Ex-C.I.A. Officer Suspected of Compromising Chinese Informants Is Arrested

By ADAM GOLDMAN JAN. 16, 2018

WASHINGTON — A former C.I.A. officer suspected of helping China identify the agency’s informants in that country has been arrested, the Justice Department said on Tuesday. Many of the informants were killed in a systematic dismantling of the C.I.A.’s spy network in China starting in 2010 that was one of the American government’s worst intelligence failures in recent years, several former intelligence officials have said.

The arrest of the former agent, Jerry Chun Shing Lee, 53, capped an intense F.B.I. investigation that began around 2012 after the C.I.A. began losing its informants in China. …

Mr. Lee, who left the C.I.A. in 2007 and was living in Hong Kong, was apprehended at Kennedy International Airport and charged in federal court in Northern Virginia with the unlawful retention of national defense information. …

More than a dozen C.I.A. informants were killed or imprisoned by the Chinese government. The extent to which the informant network was unraveled, reported last year by The New York Times, was a devastating setback for the C.I.A.

Here’s the FBI’s affidavit. Mr. Lee is described as a naturalized U.S. citizen.
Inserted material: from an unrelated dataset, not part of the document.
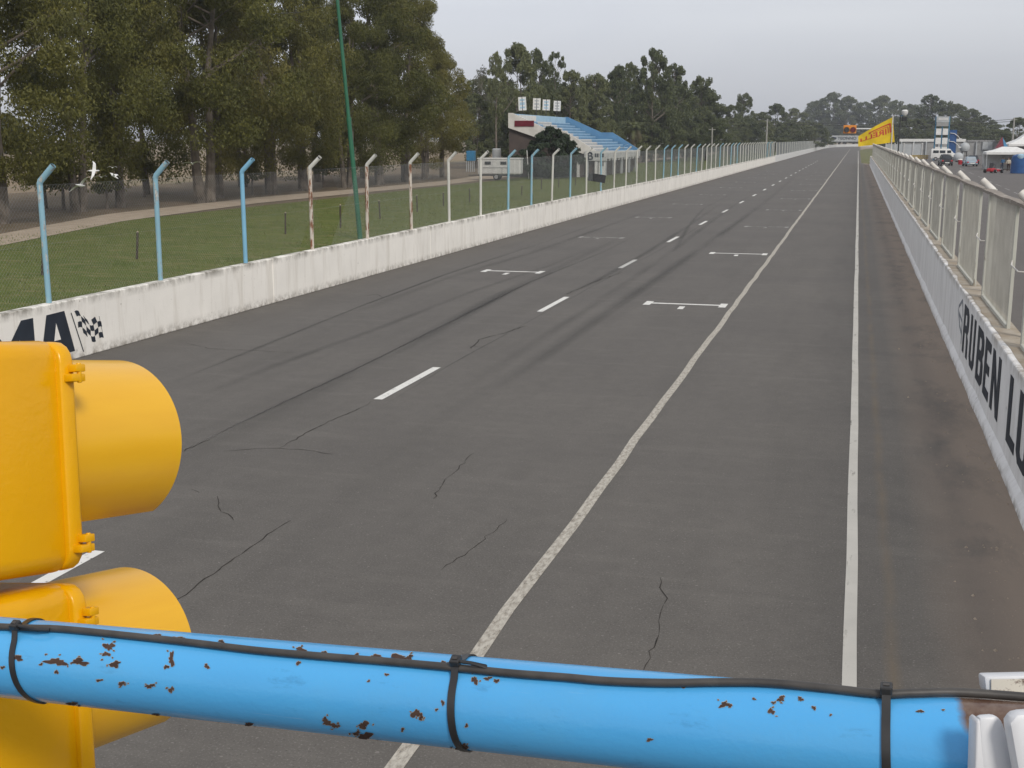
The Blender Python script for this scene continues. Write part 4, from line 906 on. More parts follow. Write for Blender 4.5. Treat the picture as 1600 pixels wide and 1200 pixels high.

One thing to keep in mind is that you ought to take with a grain of salt any particular theory about what just happened in any Spy vs. Spy stuff. There are still arguments over how to explain complex events during the time when James Jesus Angleton was the increasingly depressed CIA head of counter-intelligence who described his job as wandering around in “a wilderness of mirrors.”